### [Objective]
Write out each line that follows exactly as it stands, without the pictures.

### [Source material]
——
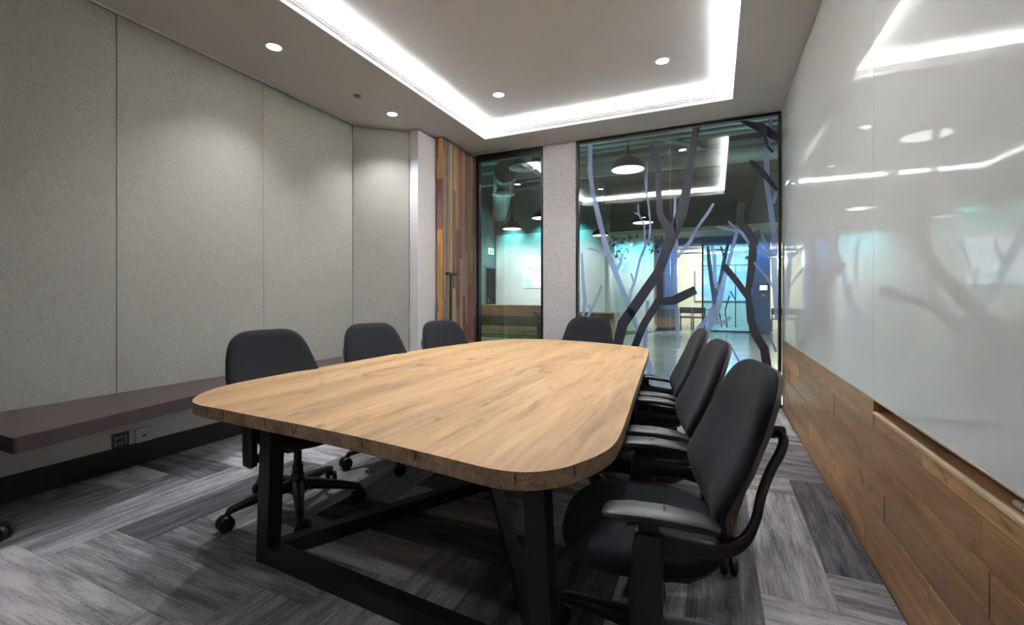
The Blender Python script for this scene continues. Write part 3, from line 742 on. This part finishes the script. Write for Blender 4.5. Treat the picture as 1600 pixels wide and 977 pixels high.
# ================================================================== LOUNGE BEYOND THE GLASS
tag(MB().box((-14,YB+.18,-.1), (9,24,0)).build('lounge_floor', M['lfloor']), kind='structure')
lc = tag(MB().box((-14,YB+.18,4.8), (9,24,4.9)).build('lounge_ceiling', M['lceil']), kind='structure')
for k in range(16): MB().box((-3.4,6.2+k*.34,4.70), (4.4,6.36+k*.34,4.80)).build('deck_rib', M['lduct'], lc)
tag(MB().box((-6.97,14,0), (-3.16,14.15,3.35)).build('wall_lounge_screen', M['lwall']), kind='structure')
tag(MB().box((-6.97,14.0,3.35), (-3.16,14.2,4.8)).build('wall_lounge_header', M['teal']), kind='structure')
tag(MB().box((-3.31,14.15,0), (-3.16,16,3.35)).build('wall_lounge_return', M['lwall']), kind='structure')
tag(MB().box((-3.3,16,0), (-1.93,16.15,3.3)).build('wall_lounge_alcove', M['lwall']), kind='structure')
tag(MB().box((-7.15,YB+.2,0), (-7.0,14.2,4.8)).build('wall_lounge_left', M['teal']), kind='structure')
tag(MB().box((4.5,YB+.2,0), (4.65,22,4.8)).build('wall_lounge_right', M['lwall']), kind='structure')
tag(MB().box((-14,21.5,0), (9,21.6,4.8)).build('wall_lounge_far', M['cream']), kind='structure')
# exit door
ld_ = empty('door_2', (-7.0,13.62,0)); tag(ld_, kind='structure')
MB().box((0,-.42,0),(.03,.34,2.25)).build('door_frame', M['lduct'], ld_); MB().box((.03,-.36,.02),(.045,.28,2.18)).build('door_leaf', M['black'], ld_)
MB().box((.045,-.30,1.0),(.09,-.27,1.15)).build('door_handle', M['metal'], ld_)
ex = empty('exit_sign', (-6.995,13.64,2.66))
MB().box((0,-.17,0),(.03,.17,.2)).build('sign_box', M['exit_white'], ex)
MB().box((.03,-.15,.02),(.033,.15,.18)).build('green_face', M['exit_green'], ex)
m = MB(); m.lathe([(.018,0),(.018,.002)], c=(.033,-.04,.145), seg=12, axis='x')
for a, b in (((-.04,.13),(-.02,.09)),((-.02,.09),(-.05,.045)),((-.02,.09),(.01,.06)),((.01,.06),(.0,.035)),((-.035,.12),(.0,.105)),((-.035,.12),(-.07,.10))):
    m.beam((.034,a[0],a[1]), (.034,b[0],b[1]), .014, .003, up=(1,0,0))
m.box((.033,.05,.04),(.035,.11,.05)); m.box((.033,.10,.04),(.035,.11,.16)); m.box((.033,.05,.15),(.035,.11,.16))
m.build('running_figure', M['exit_white'], ex)
tag(ex, 'small lit green exit sign above the dark door in the lounge', 'exit sign')
# projection on the white wall
pj = MB().box((-.95,-.012,-.52), (.95,0,.52)).build('projected_picture', M['projection'], loc=(-4.97,13.985,2.03))
tag(pj, 'bright projected picture of clouds on the white lounge wall', 'projection')
# turf
tf = MB().prism([(-7.0,12.0),(-4.4,12.0),(-2.9,13.9),(-1.95,15.95),(-3.1,15.95),(-3.1,13.95),(-7.0,13.95)], 0, .02).build('turf_mat', M['turf']); tag(tf, 'green artificial grass on the lounge floor in front of the white wall', 'grass', kind='stuff')
# stepped timber seating
bl = empty('timber_seating', (-5.8,12.9,.02))
for k in range(4): MB().box((-1.15,-.30,.02+k*.145), (1.05,-.27,.16+k*.145)).build('front_plank', M['pinewood'], bl)
MB().box((-1.15,-.27,.01), (1.05,.6,.6)).build('carcass', M['plinth'], bl)
for k in range(2): MB().box((-1.15,-.44+.0,.61+k*.15), (1.08,-.40,.755+k*.15)).build('ledge_plank', M['counterwood'], bl)
MB().box((-1.15,-.40,.60), (1.08,.6,.905)).build('ledge_core', M['counterwood'], bl)
MB().box((-1.15,-.44,.91), (1.08,.6,.935)).build('ledge_top', M['counterwood'], bl)
MB().box((1.05,-.33,.01), (1.09,-.26,.60)).build('end_post', TM[3], bl)
tag(bl, 'stepped timber seating with brown ledge on the green turf', 'seating')
# small wooden counter beyond the big glass
ct = empty('wooden_counter', (-2.35,8.1,0))
MB().box((-.75,-.3,.84), (.75,.3,.94)).build('counter_top', M['palewood'], ct, bevel=.01)
MB().box((-.7,-.25,0), (.66,.25,.84)).build('counter_body', M['counterwood'], ct)
tag(ct, 'wooden counter behind the chair at the head of the table', 'counter')

# pendants
def pendant(x, y, z, r, lab):
    p = empty('pendant_lamp', (x, y, z))
    MB().lathe([(r,0),(r*1.0,.02),(r*.93,r*.28),(r*.74,r*.55),(r*.42,r*.76),(r*.2,r*.84),(r*.17,r*1.15),(r*.1,r*1.22),(r*.09,r*1.4)], seg=28).build('shade', M['lamp_black'], p, smooth=True)
    MB().lathe([(r*.95,-.003),(r*.5,-.004),(.003,-.004)], seg=28).build('diffuser', M['lamp_glow'], p)
    MB().lathe([(.008,r*1.4),(.008,4.8-z)], seg=8).build('cord', M['lamp_black'], p)
    tag(p, lab, 'pendant lamp', 'black dome pendants in the lounge')
pendant(-4.09, 9.0, 2.72, .215, 'small black dome pendant, left of two seen beside the wood door')
pendant(-3.17, 8.4, 2.80, .20, 'black dome pendant cut off by the concrete pier')
pendant(-1.49, 8.5, 3.60, .31, 'large black dome pendant near the top left of the tree glass')
pendant(-2.60, 11., 2.74, .20, 'small black dome pendant low beside the pale tree film')
pendant(-1.93, 13.5, 3.38, .30, 'flat dark pendant glowing above the vines')
# ceiling services
def duct(name, p, q, r, lab, mat='lduct', cat='duct'):
    p, q = Vector(p), Vector(q); d = (q-p).normalized(); side = d.cross(Vector((0,0,1)));
    side = side if side.length > .1 else Vector((1,0,0))
    o = MB().sweep([p, q], [(r,r)]*2, side=tuple(side), seg=20, e=2).build(name, M[mat], smooth=True)
    return tag(o, lab, cat)
dA = duct('round_duct', (-4.31,9.13,4.05), (-6.75,13.85,4.05), .26, 'thick round painted duct running along the lounge by the wood door')
for t_ in (.2,.5,.8): MB().lathe([(.012,4.3),(.012,4.8)], c=(-4.31-2.44*t_,9.13+4.72*t_,0), seg=8).build('hanger_rod', M['lduct'], dA)
duct('round_duct', (-6.9,8.1,4.2), (4.4,8.1,4.2), .17, 'round duct crossing the lounge ceiling nearest the glass')
duct('round_duct', (-3.6,10.4,4.2), (4.49,10.6,4.2), .17, 'round duct crossing the middle of the lounge ceiling')
duct('round_duct', (1.8,7.0,3.72), (2.6,14.6,3.72), .25, 'round duct running away along the right of the lounge')
for k, (y, z) in enumerate(((6.9,4.44),(7.2,4.44),(7.5,4.44),(9.2,4.44),(9.5,4.44),(11.5,4.44))):
    duct('ceiling_pipe', (-6.9,y,z), (4.4,y,z), .045, 'thin painted pipe under the lounge ceiling, number %s from the glass' % ('first','second','third','fourth','fifth','sixth')[k], cat='pipe')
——
### [Task output]
The Blender Python script for this scene continues. Write part 3, from line 742 on. This part finishes the script. Write for Blender 4.5. Treat the picture as 1600 pixels wide and 977 pixels high.
# ================================================================== LOUNGE BEYOND THE GLASS
tag(MB().box((-14,YB+.18,-.1), (9,24,0)).build('lounge_floor', M['lfloor']), kind='structure')
lc = tag(MB().box((-14,YB+.18,4.8), (9,24,4.9)).build('lounge_ceiling', M['lceil']), kind='structure')
for k in range(16): MB().box((-3.4,6.2+k*.34,4.70), (4.4,6.36+k*.34,4.80)).build('deck_rib', M['lduct'], lc)
tag(MB().box((-6.97,14,0), (-3.16,14.15,3.35)).build('wall_lounge_screen', M['lwall']), kind='structure')
tag(MB().box((-6.97,14.0,3.35), (-3.16,14.2,4.8)).build('wall_lounge_header', M['teal']), kind='structure')
tag(MB().box((-3.31,14.15,0), (-3.16,16,3.35)).build('wall_lounge_return', M['lwall']), kind='structure')
tag(MB().box((-3.3,16,0), (-1.93,16.15,3.3)).build('wall_lounge_alcove', M['lwall']), kind='structure')
tag(MB().box((-7.15,YB+.2,0), (-7.0,14.2,4.8)).build('wall_lounge_left', M['teal']), kind='structure')
tag(MB().box((4.5,YB+.2,0), (4.65,22,4.8)).build('wall_lounge_right', M['lwall']), kind='structure')
tag(MB().box((-14,21.5,0), (9,21.6,4.8)).build('wall_lounge_far', M['cream']), kind='structure')
# exit door
ld_ = empty('door_2', (-7.0,13.62,0)); tag(ld_, kind='structure')
MB().box((0,-.42,0),(.03,.34,2.25)).build('door_frame', M['lduct'], ld_); MB().box((.03,-.36,.02),(.045,.28,2.18)).build('door_leaf', M['black'], ld_)
MB().box((.045,-.30,1.0),(.09,-.27,1.15)).build('door_handle', M['metal'], ld_)
ex = empty('exit_sign', (-6.995,13.64,2.66))
MB().box((0,-.17,0),(.03,.17,.2)).build('sign_box', M['exit_white'], ex)
MB().box((.03,-.15,.02),(.033,.15,.18)).build('green_face', M['exit_green'], ex)
m = MB(); m.lathe([(.018,0),(.018,.002)], c=(.033,-.04,.145), seg=12, axis='x')
for a, b in (((-.04,.13),(-.02,.09)),((-.02,.09),(-.05,.045)),((-.02,.09),(.01,.06)),((.01,.06),(.0,.035)),((-.035,.12),(.0,.105)),((-.035,.12),(-.07,.10))):
    m.beam((.034,a[0],a[1]), (.034,b[0],b[1]), .014, .003, up=(1,0,0))
m.box((.033,.05,.04),(.035,.11,.05)); m.box((.033,.10,.04),(.035,.11,.16)); m.box((.033,.05,.15),(.035,.11,.16))
m.build('running_figure', M['exit_white'], ex)
tag(ex, 'small lit green exit sign above the dark door in the lounge', 'exit sign')
# projection on the white wall
pj = MB().box((-.95,-.012,-.52), (.95,0,.52)).build('projected_picture', M['projection'], loc=(-4.97,13.985,2.03))
tag(pj, 'bright projected picture of clouds on the white lounge wall', 'projection')
# turf
tf = MB().prism([(-7.0,12.0),(-4.4,12.0),(-2.9,13.9),(-1.95,15.95),(-3.1,15.95),(-3.1,13.95),(-7.0,13.95)], 0, .02).build('turf_mat', M['turf']); tag(tf, 'green artificial grass on the lounge floor in front of the white wall', 'grass', kind='stuff')
# stepped timber seating
bl = empty('timber_seating', (-5.8,12.9,.02))
for k in range(4): MB().box((-1.15,-.30,.02+k*.145), (1.05,-.27,.16+k*.145)).build('front_plank', M['pinewood'], bl)
MB().box((-1.15,-.27,.01), (1.05,.6,.6)).build('carcass', M['plinth'], bl)
for k in range(2): MB().box((-1.15,-.44+.0,.61+k*.15), (1.08,-.40,.755+k*.15)).build('ledge_plank', M['counterwood'], bl)
MB().box((-1.15,-.40,.60), (1.08,.6,.905)).build('ledge_core', M['counterwood'], bl)
MB().box((-1.15,-.44,.91), (1.08,.6,.935)).build('ledge_top', M['counterwood'], bl)
MB().box((1.05,-.33,.01), (1.09,-.26,.60)).build('end_post', TM[3], bl)
tag(bl, 'stepped timber seating with brown ledge on the green turf', 'seating')
# small wooden counter beyond the big glass
ct = empty('wooden_counter', (-2.35,8.1,0))
MB().box((-.75,-.3,.84), (.75,.3,.94)).build('counter_top', M['palewood'], ct, bevel=.01)
MB().box((-.7,-.25,0), (.66,.25,.84)).build('counter_body', M['counterwood'], ct)
tag(ct, 'wooden counter behind the chair at the head of the table', 'counter')

# pendants
def pendant(x, y, z, r, lab):
    p = empty('pendant_lamp', (x, y, z))
    MB().lathe([(r,0),(r*1.0,.02),(r*.93,r*.28),(r*.74,r*.55),(r*.42,r*.76),(r*.2,r*.84),(r*.17,r*1.15),(r*.1,r*1.22),(r*.09,r*1.4)], seg=28).build('shade', M['lamp_black'], p, smooth=True)
    MB().lathe([(r*.95,-.003),(r*.5,-.004),(.003,-.004)], seg=28).build('diffuser', M['lamp_glow'], p)
    MB().lathe([(.008,r*1.4),(.008,4.8-z)], seg=8).build('cord', M['lamp_black'], p)
    tag(p, lab, 'pendant lamp', 'black dome pendants in the lounge')
pendant(-4.09, 9.0, 2.72, .215, 'small black dome pendant, left of two seen beside the wood door')
pendant(-3.17, 8.4, 2.80, .20, 'black dome pendant cut off by the concrete pier')
pendant(-1.49, 8.5, 3.60, .31, 'large black dome pendant near the top left of the tree glass')
pendant(-2.60, 11., 2.74, .20, 'small black dome pendant low beside the pale tree film')
pendant(-1.93, 13.5, 3.38, .30, 'flat dark pendant glowing above the vines')
# ceiling services
def duct(name, p, q, r, lab, mat='lduct', cat='duct'):
    p, q = Vector(p), Vector(q); d = (q-p).normalized(); side = d.cross(Vector((0,0,1)));
    side = side if side.length > .1 else Vector((1,0,0))
    o = MB().sweep([p, q], [(r,r)]*2, side=tuple(side), seg=20, e=2).build(name, M[mat], smooth=True)
    return tag(o, lab, cat)
dA = duct('round_duct', (-4.31,9.13,4.05), (-6.75,13.85,4.05), .26, 'thick round painted duct running along the lounge by the wood door')
for t_ in (.2,.5,.8): MB().lathe([(.012,4.3),(.012,4.8)], c=(-4.31-2.44*t_,9.13+4.72*t_,0), seg=8).build('hanger_rod', M['lduct'], dA)
duct('round_duct', (-6.9,8.1,4.2), (4.4,8.1,4.2), .17, 'round duct crossing the lounge ceiling nearest the glass')
duct('round_duct', (-3.6,10.4,4.2), (4.49,10.6,4.2), .17, 'round duct crossing the middle of the lounge ceiling')
duct('round_duct', (1.8,7.0,3.72), (2.6,14.6,3.72), .25, 'round duct running away along the right of the lounge')
for k, (y, z) in enumerate(((6.9,4.44),(7.2,4.44),(7.5,4.44),(9.2,4.44),(9.5,4.44),(11.5,4.44))):
    duct('ceiling_pipe', (-6.9,y,z), (4.4,y,z), .045, 'thin painted pipe under the lounge ceiling, number %s from the glass' % ('first','second','third','fourth','fifth','sixth')[k], cat='pipe')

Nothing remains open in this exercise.